Мне кажется, очень важен путь, очень важны перемены — до неузнаваемости. Мне необходимы новые точки отсчета, я приветствую точки невозврата, я люблю начинать с нуля и не боюсь этого состояния. Я знаю, есть художники, которые, найдя некую золотую жилу, начинают ее разрабатывать и вычерпывают до конца: некий стиль, некую форму, некую тему. И даже если не застывают, даже если не топчутся на одном месте, а плодотворно совершенствуют, шлифуют найденное — мне это глубоко неинтересно. ‹…›

Ксении я предложил прежде всего понять следующее: про что молчать в кадре.
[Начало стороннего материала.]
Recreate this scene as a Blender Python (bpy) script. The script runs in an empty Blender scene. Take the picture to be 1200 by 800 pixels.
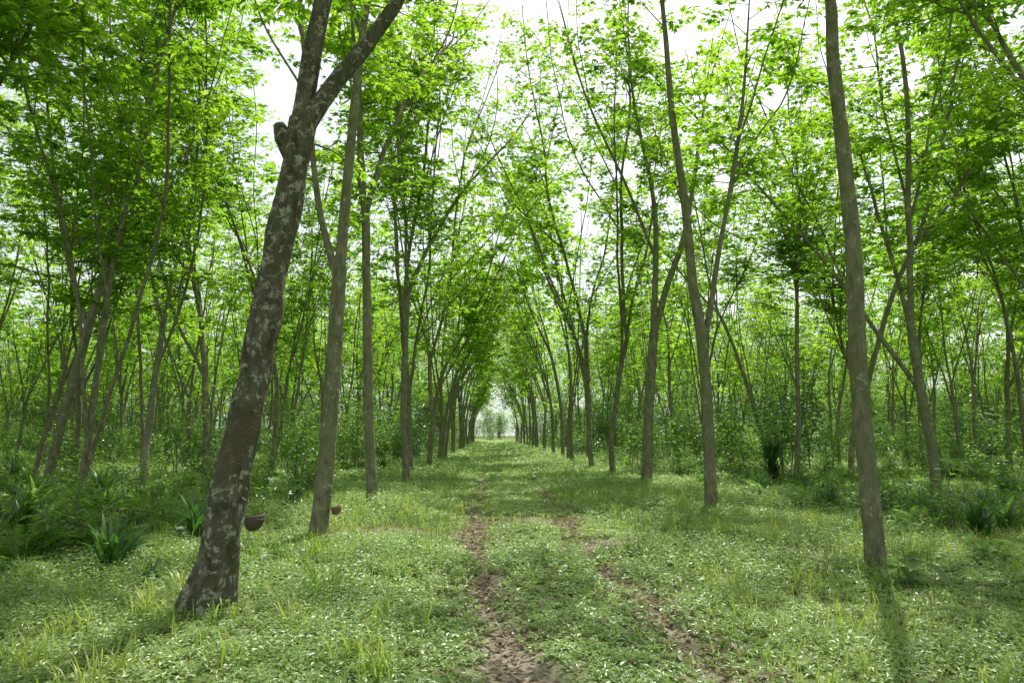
import bpy, math, random
import numpy as np
from mathutils import Vector

random.seed(7)
R = np.random.default_rng(11)
scene = bpy.context.scene

# ------------------------------------------------------------------ helpers
def nrm(a):
    return a / np.maximum(np.linalg.norm(a, axis=-1, keepdims=True), 1e-9)

class MB:
    """quad mesh accumulator"""
    def __init__(s):
        s.V=[]; s.Q=[]; s.M=[]; s.S=[]; s.A=[]; s.n=0
    def add(s, v, q, mat=0, smooth=False, rnd=None):
        v=np.asarray(v,float).reshape(-1,3); q=np.asarray(q,int).reshape(-1,4)
        s.V.append(v); s.Q.append(q+s.n); s.n+=len(v)
        s.M.append(np.full(len(q),mat)); s.S.append(np.full(len(q),smooth))
        s.A.append(np.zeros(len(v)) if rnd is None else np.broadcast_to(rnd,(len(v),)).astype(float))
    def build(s, name, mats):
        V=np.concatenate(s.V); Q=np.concatenate(s.Q); M=np.concatenate(s.M); S=np.concatenate(s.S); A=np.concatenate(s.A)
        me=bpy.data.meshes.new(name)
        me.vertices.add(len(V)); me.vertices.foreach_set("co",V.astype(np.float32).ravel())
        me.loops.add(len(Q)*4); me.loops.foreach_set("vertex_index",Q.astype(np.int32).ravel())
        me.polygons.add(len(Q)); me.polygons.foreach_set("loop_start",(np.arange(len(Q))*4).astype(np.int32))
        for m in mats: me.materials.append(m)
        me.update(calc_edges=True)
        me.polygons.foreach_set("material_index",M.astype(np.int32))
        me.polygons.foreach_set("use_smooth",S.astype(bool))
        at=me.attributes.new("rnd",'FLOAT','POINT'); at.data.foreach_set("value",A.astype(np.float32))
        me.update()
        return me

def obj(name, me, loc=(0,0,0), rz=0, sc=1.0, coll=None):
    o=bpy.data.objects.new(name,me); o.location=loc; o.rotation_euler=(0,0,rz)
    o.scale=(sc,sc,sc) if np.isscalar(sc) else sc
    (coll or scene.collection).objects.link(o); return o

def instancer(name, part, items):
    c=bpy.data.collections.new(name+"_collection")
    for me,loc,rz,sc in items: obj(part,me,loc,rz,sc,c)
    e=bpy.data.objects.new(name,None); e.instance_type='COLLECTION'; e.instance_collection=c
    scene.collection.objects.link(e); return e

def tube(mb, pts, rad, sides=8, mat=0, rough=0.0, rnd=0.0, rng=R, fn=None):
    pts=np.asarray(pts,float); k=len(pts); rad=np.asarray(rad,float)
    T=nrm(np.gradient(pts,axis=0))
    ref=np.array([1.,0,0]) if abs(T[0][0])<.8 else np.array([0,1.,0])
    u=nrm(np.cross(T[0],ref)); 
    ang=np.linspace(0,2*np.pi,sides,endpoint=False)
    V=np.zeros((k,sides,3))
    for i in range(k):
        u=nrm(u-T[i]*np.dot(u,T[i])); w=np.cross(T[i],u)
        r=rad[i]*(1+(rng.normal(0,rough,sides) if rough>0 else 0))
        r=np.broadcast_to(r,(sides,))
        V[i]=pts[i]+np.outer(np.cos(ang)*r,u)+np.outer(np.sin(ang)*r,w)
    i=np.arange(k-1)[:,None]; j=np.arange(sides)[None,:]; j2=(j+1)%sides
    q=np.stack([i*sides+j,i*sides+j2,(i+1)*sides+j2,(i+1)*sides+j],-1).reshape(-1,4)
    mb.add(V.reshape(-1,3),q,mat,True,rnd)

def smooth_path(pts, rad, step=0.3):
    P=np.asarray(pts,float); r=np.asarray(rad,float)
    P4=np.vstack([2*P[0]-P[1],P,2*P[-1]-P[-2]])
    out=[];ro=[]
    for i in range(len(P)-1):
        a,b,c,d=P4[i],P4[i+1],P4[i+2],P4[i+3]
        n=max(1,int(round(np.linalg.norm(c-b)/step)))
        for t in np.arange(n)/n:
            out.append(.5*((2*b)+(-a+c)*t+(2*a-5*b+4*c-d)*t*t+(-a+3*b-3*c+d)*t**3))
            ro.append(r[i]*(1-t)+r[i+1]*t)
    out.append(P[-1]);ro.append(r[-1])
    return np.array(out),np.array(ro)

def leaves(mb, P, D, N, L, W, mat=1, rnd=None, fold=0.12, wide=.42):
    n=len(P); D=nrm(D); S=nrm(np.cross(D,N)); N2=np.cross(S,D)
    L=np.broadcast_to(L,(n,))[:,None]; W=np.broadcast_to(W,(n,))[:,None]
    V=np.stack([P, P+D*L*wide+S*W*.5+N2*W*fold, P+D*L-N2*L*.10, P+D*L*wide-S*W*.5+N2*W*fold],1)
    q=np.arange(n*4).reshape(n,4)
    rr=np.repeat(R.random(n) if rnd is None else rnd,4)
    mb.add(V.reshape(-1,3),q,mat,False,rr)

def leaves6(mb, P, D, N, L, W, mat=1, rnd=None, fold=0.2, droop=.15):
    n=len(P); D=nrm(D); S=nrm(np.cross(D,N)); N2=np.cross(S,D)
    L=np.broadcast_to(L,(n,))[:,None]; W=np.broadcast_to(W,(n,))[:,None]
    c=lambda t: P+D*L*t-N2*L*droop*t*t*1.5
    e=lambda t,s,w: c(t)+S*W*.5*w*s+N2*W*fold*w
    V=np.stack([c(0.),c(.35),c(.7),c(1.), e(.22,1,.8),e(.6,1,.9), e(.22,-1,.8),e(.6,-1,.9)],1)
    b=(np.arange(n)*8)[:,None,None]
    q=np.array([[0,4,5,1],[1,5,3,2],[0,1,7,6],[1,2,3,7]])[None]
    q=(q+b).reshape(-1,4)
    rr=np.repeat(R.random(n) if rnd is None else rnd,8)
    mb.add(V.reshape(-1,3),q,mat,False,rr)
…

Она ведь в фильме молчит подолгу. Бездействует — молчит. Действует — опять молчит. Важно было эту суть молчания разработать детально. В «Юрьеве дне» слово не только не самоценно, оно почти параллельно сюжету. За исключением, разумеется, чисто служебной функции, позволяющей зрителю ориентироваться в истории. Для меня важнее было то, что я увидел с самого начала: пространство — прорва, населенная странными, но в то же время предельно узнаваемыми персонажами. Во время съемок я все стремился как можно точнее воспроизвести то, что привиделось с самого начала, — как можно меньше опираясь на текст, как можно меньше рассчитывая на него. У меня не все получилось, но я старался. То, что вы сказали в начале нашего разговора — о желании современного арт-кино уйти от прояснения мотивов и расстановки акцентов, — я тоже думаю, что это не случайность. Только это по-разному может выражаться. У меня — в стремлении установить отношения со словом на другом уровне. ‹…›

А все-таки я очень конкретный человек. Поэтому мне, скажем, нравится немецкий театр, немецкое искусство. Я очень люблю определенность, границы, детали, подробности. У самой сложной мысли, у самого туманного намерения должна быть внятная форма, а у авторского кино она должна быть внятной трижды. ‹…› Иначе все превращается в чистый образ, что, согласитесь, неприятно. Для меня это принципиально важный ход, когда, грубо говоря, существует несколько измерений. Масштаб одного (духовного) ясен лишь при наличии рядом другого (бытового). В этой сцене происходит растворение героини в пространстве — повторяется то, что произошло с ее мальчиком, но путем длительной возгонки, реакции, мутации, диффузии… С ней происходит наилучший вариант преображения из тех, что происходят с людьми в этом пространстве. Потому что растворение все равно неизбежно. Со всеми. ‹…› Что-то такое в этом нашем пространстве к этому располагает. Арабов говорил мне, что это его фобия — растворение в этих бескрайних просторах. Я не откликнулся на это мгновенно, но, вдумавшись, понял, что в каждом из нас это есть. В каких-то воспоминаниях детства, мгновенных уколах позднейших впечатлений, если отнестись к ним внимательно… И что в подобном растворении, когда восстановишь его пронзительные приметы, есть и ужас, и прелесть, и неизбежность. Ничего с этим сделать нельзя — не убежать ни в какие заграницы. Мы здесь родились, и нам дано это, а не что-нибудь иное. Хотя когда вслух произносишь эти слова, получается такое бухтение интеллигентское, глупое…

Серебренников К. Перемена участи как способ передвижения [Интервью Любови Аркус] // Сеанс. 2008. 18 сентября.